MeeGo was to be the bright future of Nokia. And then just as fast as it was revealed, it was gone. It’s replacement: Microsoft’s very new (at the time) Windows Phone. For the Finnish giant, the decision to drop the in-house MeeGo OS (and continue moving away from Symbian) for the American made Windows Phone was one that wasn’t well received in Nokia’s homeland.
So when we heard the other day that a team of ex-Nokia employees were going to re-start MeeGo development via a new start-up company, “Jolla”, we initially jumped for joy. Even better, the team of “Jolla” was said to be headed by CMO Marc Dillon (former 11-year Nokia veteran and principal engineer of MeeGo when employed by Nokia) whom will take MeeGo’s current code base and vastly improve/optimize it. **It’s worth pointing out that Jolla is in no way shape or form funded or supported by Nokia. As such, the N9 will not get any support from Jolla — they are only working on new devices moving forward. Also, the Jolla team won’t have access to the Nokia specific parts of MeeGO like SwipeUI. It will honestly need a ton of work from the get-go.

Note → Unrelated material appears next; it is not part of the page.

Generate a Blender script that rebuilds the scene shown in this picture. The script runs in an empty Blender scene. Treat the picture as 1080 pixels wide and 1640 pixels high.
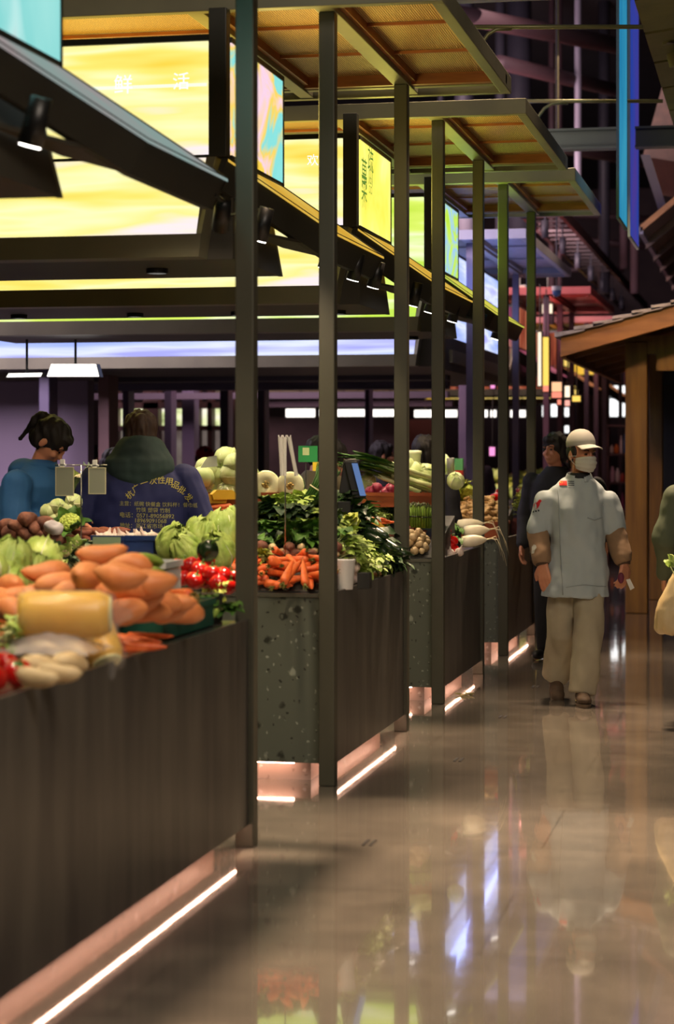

But then we realized one very sad (but true) fact: MeeGo is still dead.
As awesome as it would have been to see MeeGo competing alongside Android and iOS, the fact of the matter is, once an OS is “sun-setted” (aka: “open sourced”) and given back to the community, any chances of it developing much behind a very niche project are slim.
Palm’s fantastic webOS was even more advanced (and better looking we might add) than MeeGo ever was. And even it couldn’t gain any traction with HP’s massive, money-lined pockets. And as we all know now, it too has been killed and re-born (read: “open sourced”).
So how’s that working out for webOS? Oh, yeah. It isn’t. WebOS is just as irrelevant now as it was the day HP announced plans to kill it off. After Apotheker was (rightfully) outed, the whole open source “project” that HP set off on to get the community active in handling all of webOS for HP hasn’t gone anywhere. And it never will. It sucks. But it’s the truth. Any pipe dream one might have for a MeeGo resurgence is nothing more than the remnants of an alcohol-fuled evening which saw you waking up with no shirt, one shoe missing and no idea where you left your keys. Yeah. We might get a tablet here, a phone there. But any type of meaningful, globally noteworthy re-immergance is all but impossible at this point.
In the modern age of smartphones, getting open sourced isn’t a life line and it isn’t a promise of new life. It’s a death sentence that is inescapable. If anything, MeeGo will be like the back alley dog begging for scraps. Unfortunately, in the current mobile market, there just aren’t any to go around.